Freshman forward Adem Bona
on his impact on both ends of the floor after his early-game foul trouble
“I just knew it was going to come in. I fell into my old habits and made some silly fouls. I just knew I had to stay grounded and keep my head up and play harder. I did my part. Box out, get rebounds, set the screens, and was able to fall into place.”
 
on what he attributes his breakout to
“I’m going to give thanks to my teammates and coach. It wasn’t just me. Coming from high school, I was there for two years. It’s a different ball game. I came in. I started slow. My teammates were there supporting me the whole time. My coaches were there. They try to get me to do the right stuff. The upperclassmen showed me the things I need to know. I just apply what I learned from them.”
 
Colorado Head Coach Tad Boyle
opening remarks
“They were the tougher team, especially in the last ten minutes of the game.

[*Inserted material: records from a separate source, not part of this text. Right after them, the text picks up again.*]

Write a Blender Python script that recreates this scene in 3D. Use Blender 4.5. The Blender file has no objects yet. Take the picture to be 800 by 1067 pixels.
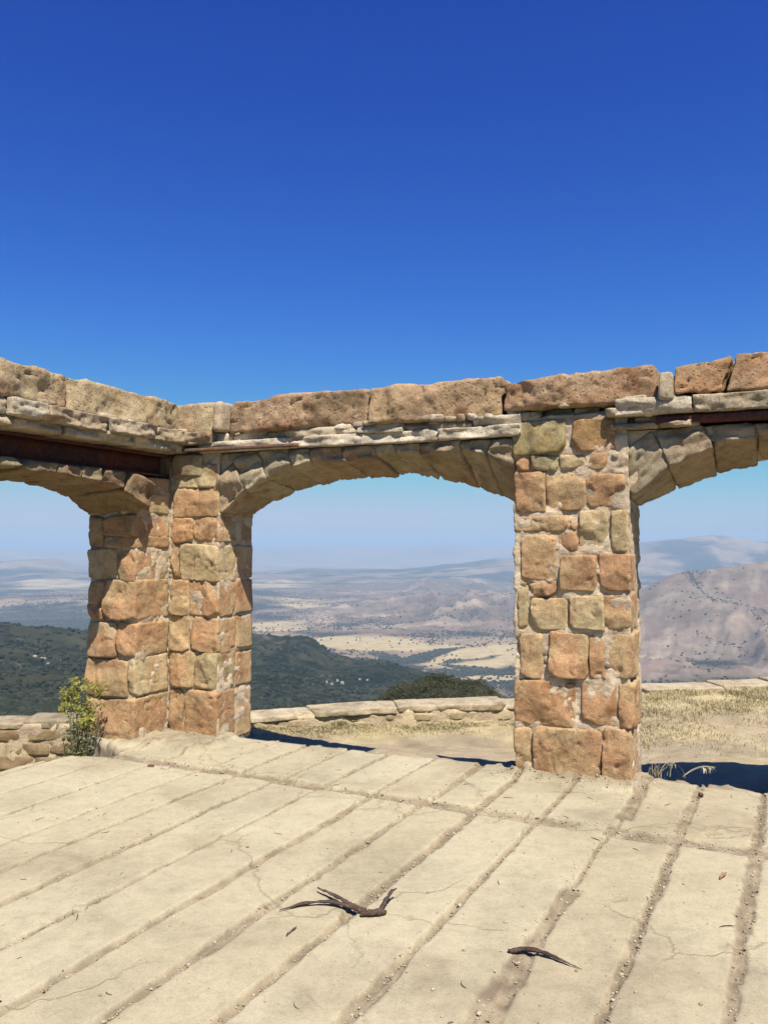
import bpy, math, numpy as np
np.seterr(over='ignore')
from mathutils import Vector

RNG = np.random.default_rng(11)
scene = bpy.context.scene
COL = scene.collection
F = 880.0
NEAR_ALB = .72; TERRAIN_ALB = .62      # overall albedo levels (the picture is exposed for the sunlit slabs)

# ------------------------------------------------------------------ noise
def _h(ix, iy, iz, seed):
    x = (ix.astype(np.int64) * 374761393 + iy.astype(np.int64) * 668265263 + iz.astype(np.int64) * 2147483647 + seed * 974711) & 0xFFFFFFFF
    x = ((x ^ (x >> 13)) * 1274126177) & 0xFFFFFFFF
    x = ((x ^ (x >> 16)) * 2246822519) & 0xFFFFFFFF
    return ((x ^ (x >> 15)) & 0xFFFF) / 65535.0 * 2 - 1

def noise(p, seed=0):
    """smooth value noise, 3D, about -1..1"""
    p = np.asarray(p, float)
    i = np.floor(p).astype(np.int64); f = p - i
    f = f * f * f * (f * (f * 6 - 15) + 10)
    r = 0
    for dx in (0, 1):
        wx = f[..., 0] if dx else 1 - f[..., 0]
        for dy in (0, 1):
            wy = f[..., 1] if dy else 1 - f[..., 1]
            for dz in (0, 1):
                wz = f[..., 2] if dz else 1 - f[..., 2]
                r = r + wx * wy * wz * _h(i[..., 0] + dx, i[..., 1] + dy, i[..., 2] + dz, seed)
    return r

def noise2(x, y, seed=0):
    x = np.asarray(x, float); y = np.asarray(y, float)
    ix = np.floor(x).astype(np.int64); iy = np.floor(y).astype(np.int64)
    fx = x - ix; fy = y - iy
    fx = fx ** 3 * (fx * (fx * 6 - 15) + 10); fy = fy ** 3 * (fy * (fy * 6 - 15) + 10)
    z = np.zeros_like(ix)
    a = _h(ix, iy, z, seed) * (1 - fx) + _h(ix + 1, iy, z, seed) * fx
    b = _h(ix, iy + 1, z, seed) * (1 - fx) + _h(ix + 1, iy + 1, z, seed) * fx
    return a * (1 - fy) + b * fy

def fbm(p, o=4, seed=0):
    r = 0; a = 1.0; s = 0
    p = np.asarray(p, float)
    for k in range(o):
        r = r + a * noise(p * 2.03 ** k + 17.3 * k, seed + k); s += a; a *= .5
    return r / s * 1.5

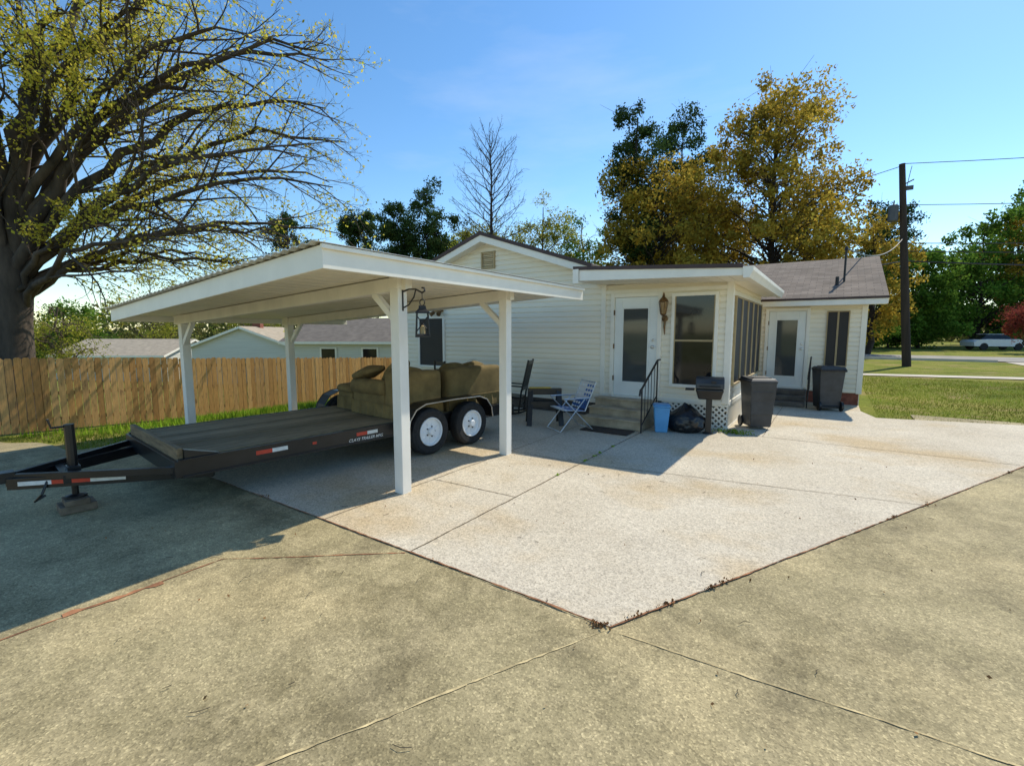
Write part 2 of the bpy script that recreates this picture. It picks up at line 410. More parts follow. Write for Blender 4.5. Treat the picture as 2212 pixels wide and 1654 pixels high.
def wmask(x, y, r):
    d = ((x + 12.0) / 1.6) ** 2 + ((y - 7.0) / 2.6) ** 2
    return (r.uniform(0, 1, len(x)) < np.exp(-d)) | (r.uniform(0, 1, len(x)) < 0.2 * np.exp(-((x + 15.5) / 0.4) ** 2))
blades('weeds', -15.7, -9.4, 2.4, 14, 30000, 0.17, 0.035, M_weed, 5, wmask)
rng = np.random.default_rng(11)
def along(a, b, n, spread, cl):
    a = np.array(a); b = np.array(b); cs = rng.uniform(0, 1, cl)
    t = cs[rng.integers(0, cl, n)] + rng.normal(0, 0.007, n)
    p = a[None] + (b - a)[None] * t[:, None]
    return np.column_stack([p + rng.normal(0, spread, (n, 2)), np.full(n, 0.006) + rng.uniform(0, 0.012, n)])
P = np.vstack([along((-1.02, 2.58), (2.2, 8.87), 120, 0.012, 7), along((-2.8, 2.58), (-1.02, 2.58), 12, 0.012, 3), along((-9, 2.6), (-3.5, 2.6), 80, 0.02, 5),
               np.column_stack([rng.normal(-1.08, 0.03, 50), rng.normal(2.55, 0.015, 50), rng.uniform(0.0, 0.015, 50)]),
               np.column_stack([rng.uniform(-6, 3, 110), rng.uniform(0.3, 8, 110), np.full(110, 0.006)])])
leaves('leaf_litter', P, 0.024, M_litter, None, rng)
P = np.vstack([along((-2.76, 5.0), (-2.76, 8.0), 60, 0.012, 5), np.column_stack([rng.normal(-1.35, 0.16, 350), rng.normal(9.0, 0.07, 350), rng.uniform(0.004, 0.07, 350)])])
leaves('joint_weeds', P, 0.032, M_weed, None, rng)
mb = MB()
for i in range(60):
    x = random.uniform(-4.5, 2.5); y = random.uniform(0.7, 6); a = random.uniform(0, 6.28); L = random.uniform(0.02, 0.09)
    mb.tube([(x, y, 0.006), (x + L * 0.5 * math.cos(a), y + L * 0.5 * math.sin(a), 0.010), (x + L * math.cos(a + 0.3), y + L * math.sin(a + 0.3), 0.006)], 0.0018, 4)
mb.build('twig_litter', M_barkd)

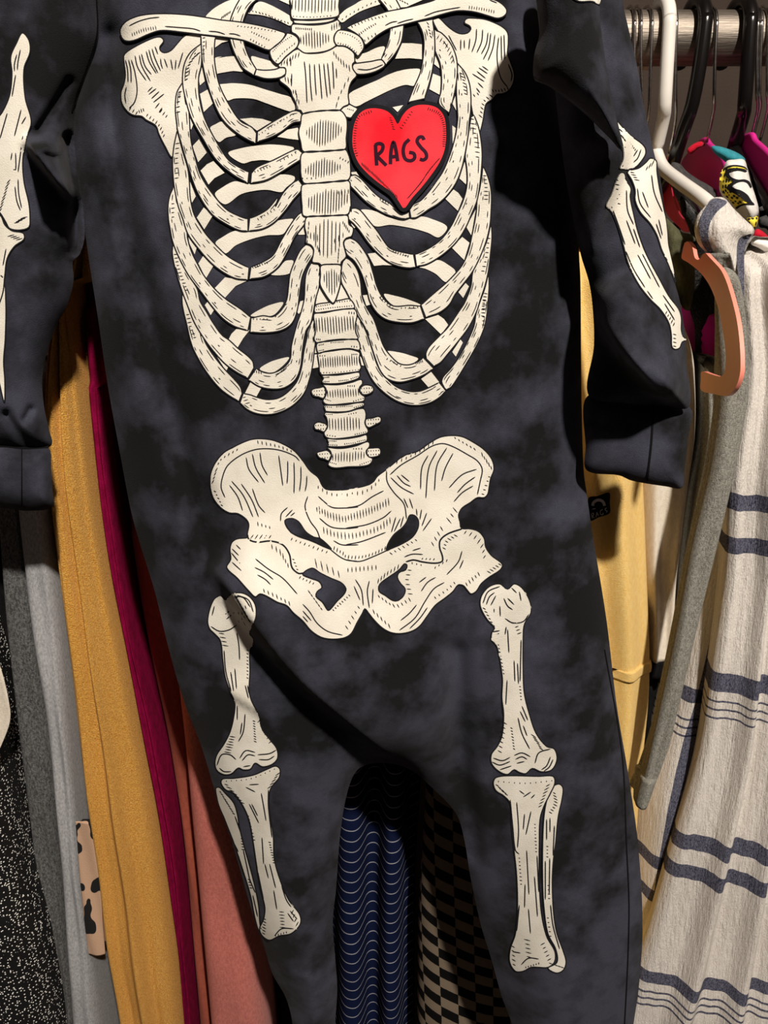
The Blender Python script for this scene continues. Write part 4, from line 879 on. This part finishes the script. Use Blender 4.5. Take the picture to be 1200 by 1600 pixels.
garment('mustard_robe', 'mustard yellow terry robe hanging left of the romper', 'robe', [(330,122,142),(395,112,146),(420,100,148),(500,78,149),(560,66,150),(700,60,150),(800,70,154),(925,84,172),(1037,97,195),(1150,107,220),(1262,119,245),(1320,126,255),(1375,137,264),(1450,143,275),(1487,148,281),(1600,170,296),(1740,195,314)], .050, M_MUSTARD, left_of=('magenta_velvet_dress',), seed=7, flute=2.6, amp=.006, wob=.2, phase=.8)
garment('magenta_velvet_dress', 'deep magenta velvet dress right of the mustard robe', 'dress', [(440,122,168),(560,132,172),(700,145,182),(812,158,194),(925,178,216),(1037,200,246),(1150,222,280),(1262,243,288),(1375,262,306),(1487,278,314),(1600,290,322),(1740,304,336)], .078, M_MAGV, left_of=('shaded_rose_top','rose_fleece'), seed=8, flute=1, amp=.003)
garment('shaded_rose_top', 'dusty rose top, its shade painted into a darker colour, half hidden between the magenta dress and the romper', 'top', [(600,172,230),(700,178,250),(812,192,280),(925,208,290),(1000,222,300),(1150,258,330),(1300,284,350),(1600,310,400),(1740,320,420)], .100, M_MAUVE_SHADE, left_of=('rose_fleece',), seed=9)  # rose cloth in shade, painted as a darker brown
garment('rose_fleece', 'dusty rose fleece pullover against the left leg of the romper', 'pullover', [(860,246,310),(980,260,330),(1094,272,350),(1206,283,372),(1319,291,392),(1431,303,396),(1600,318,412),(1740,332,425)], .062, M_MAUVE, seed=10, flute=.8, amp=.002)
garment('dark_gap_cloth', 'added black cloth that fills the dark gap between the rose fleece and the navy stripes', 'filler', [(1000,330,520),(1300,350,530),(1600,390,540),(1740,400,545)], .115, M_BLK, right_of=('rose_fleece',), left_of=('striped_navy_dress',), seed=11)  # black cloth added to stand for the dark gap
# ---- between the legs
garment('striped_navy_dress', 'navy dress with thin white stripes seen between the romper legs', 'dress', [(1080,500,668),(1250,505,662),(1400,508,652),(1600,512,650),(1740,515,650)], .110, stripes_navy(), seed=12, round_=.2, nx=140, lobes=lambda u: .020 * (1 - np.maximum(np.exp(-(np.abs(u + .48) / .33) ** 4), np.exp(-(np.abs(u - .44) / .27) ** 4))) + .010 * np.minimum(np.abs(u + .48) / .36, np.minimum(np.abs(u - .44) / .30, 1)) ** 2)
garment('checked_dress', 'black and taupe checkerboard dress seen between the romper legs', 'dress', [(1080,668,800),(1230,664,806),(1350,656,815),(1430,644,822),(1550,642,832),(1740,655,840)], .088, checker(), right_of=('striped_navy_dress',), seed=13, flute=.9, amp=.003, round_=.2, phase=.5, nx=70, dv=lambda t: -.38 * (1 - t) ** 2)
# ---- right of the romper
M_PY = garment('pale_yellow_shirt', 'pale yellow shirt behind the right sleeve with a small black woven tag', 'shirt', [(380,850,950),(480,850,985),(600,850,1005),(760,860,1018),(880,868,1022),(1000,874,1026),(1055,878,1029),(1075,880,1029),(1130,880,1024),(1180,880,1018),(1260,880,1008),(1400,890,1000),(1740,900,985)], .060, M_PALEY, seed=14, flute=2.3, amp=.0075, round_=.28, phase=.35, second=0, nx=70)
garment('cream_shirt', 'cream shirt with a black hem band right of the pale yellow shirt', 'shirt', [(440,1000,1056),(480,1005,1066),(553,1010,1097),(640,1008,1102),(700,1006,1100),(770,1004,1086),(900,1004,1064),(1035,1004,1056)], .078, M_CREAM, right_of=('pale_yellow_shirt',), seed=15, flute=1.5, amp=.003)
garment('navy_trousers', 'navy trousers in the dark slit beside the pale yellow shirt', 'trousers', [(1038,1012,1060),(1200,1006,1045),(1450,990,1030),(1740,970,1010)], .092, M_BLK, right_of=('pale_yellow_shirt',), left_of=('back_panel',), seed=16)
garment('grey_cardigan', 'dark grey melange cardigan behind the dangling grey sleeve', 'cardigan', [(560,1108,1160),(640,1108,1158),(700,1098,1150),(760,1082,1138),(860,1066,1116),(960,1052,1090),(1060,1040,1070)], .072, M_GREY2, right_of=('cream_shirt',), left_of=('front_panel','back_panel'), seed=17, depth=.2)
sl = empty('grey_sweater', 'grey melange sweater whose long sleeve dangles in front of the cream shirt', 'sweater')
garment('sleeve', None, None, [(395,1128,1146),(430,1124,1162),(500,1126,1174),(600,1132,1180),(660,1128,1172),(750,1114,1152),(861,1086,1125),(1015,1056,1087),(1175,1021,1048),(1254,1000,1016)], .022, M_GREY2, depth=.028, seed=18, parent=sl, key='grey_sleeve', round_=.5, flute=1, amp=.001)
garment('cuff', None, None, lean=0, rows=[(1222,1007,1030),(1240,1002,1025),(1254,998,1019),(1264,996,1014)], yf=.0195, mat=M_GREY2, depth=.032, key='grey_cuff', seed=19, parent=sl, ny=12)
# ---- plaid shirt: back layer and front layer
def zc(px, py0, py1, y):
    a, b = float(W(px, py0, y)[2]), float(W(px, py1, y)[2]); return ((a + b) / 2, abs(a - b) / 2)
FB = [zc(1170, a, b, .03) for a, b in ((774, 800), (843, 869), (1060, 1090), (1104, 1107), (1117, 1120), (1130, 1133), (1318, 1342), (1366, 1388), (1540, 1558), (1570, 1573), (1580, 1583), (1590, 1593))]
BB = [zc(1070, a, b, .06) for a, b in ((1082, 1104), (1128, 1131), (1140, 1143), (1152, 1155), (1342, 1362), (1396, 1414))]
M_PL1 = plaid('cream gauze with navy plaid bands', FB, [(.075, .0006), (.081, .0006)])
M_PL2 = plaid('cream gauze with navy plaid bands, back layer', BB, [(-.012, .009)])
pl = empty('plaid_shirt', 'cream gauze shirt with navy plaid bands on the white hanger at the right edge', 'shirt')
garment('back_panel', None, None, [(800,1120,1240),(900,1098,1230),(1000,1078,1215),(1100,1054,1195),(1200,1030,1160),(1254,1012,1150),(1330,1003,1130),(1400,999,1110),(1530,1000,1085),(1600,988,1070),(1740,975,1040)], .060, M_PL2, right_of=('pale_yellow_shirt',), seed=20, parent=pl, depth=.2, flute=2, amp=.004, nx=60)
garment('front_panel', None, None, [(368,1178,1310),(385,1166,1325),(430,1164,1335),(480,1166,1345),(560,1178,1352),(610,1176,1356),(650,1169,1362),(700,1156,1370),(800,1147,1390),(870,1150,1400),(941,1142,1400),(1050,1125,1400),(1130,1115,1400),(1212,1104,1400),(1300,1075,1400),(1424,1043,1400),(1536,1014,1400),(1600,985,1400),(1740,950,1400)], .030, M_PL1, right_of=('grey_sleeve',), seed=21, parent=pl, depth=.22, flute=5.5, amp=.0085, round_=.12, nx=150, wob=.05, phase=.4, lean=.09, lf=.045)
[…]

We knew we were in a fist fight. Our defense was good enough to win, but our rebounding wasn’t or our turnovers. They were the tougher team. They really took it to us on the glass.”
 
about their turnovers
“We had ten at the half and our goal was to have eleven or less. We talked about that at the half and thought we would allow only two or three more turnovers, but that’s not what happened. Early in the second half, they wanted it more on the glass. We were not tough enough to win the game. When we get the ball in the lane, we have to make better decisions. We have to do a jump stop. We can’t go up and try to dunk on them. Our guys competed. I thought UCLA was ready to be beat, especially the way they were shooting. That’s what makes UCLA tough. UCLA is a tough-minded team. UCLA is there and we are not. We competed, but we were just not tough enough. I can’t complain about our effort. We got our stops, but we were not able to finish because of turnovers. We were up by three (at halftime), but we should have been up by ten or twelve.”
 
on where they go from here and their success at home
“I’m not even thinking about how we are playing at home. We’re at a point now that we are just trying to win the next game. The teams that do that are going to finish in the top of the league, those that don’t will finish in the bottom. We have Washington next Thursday and we’ll have to take care of the ball against a zone, so that’s going to be new for us. I’m looking for incremental improvements and how we improve day by day. I didn’t see that against USC and UCLA. We had the same problem.”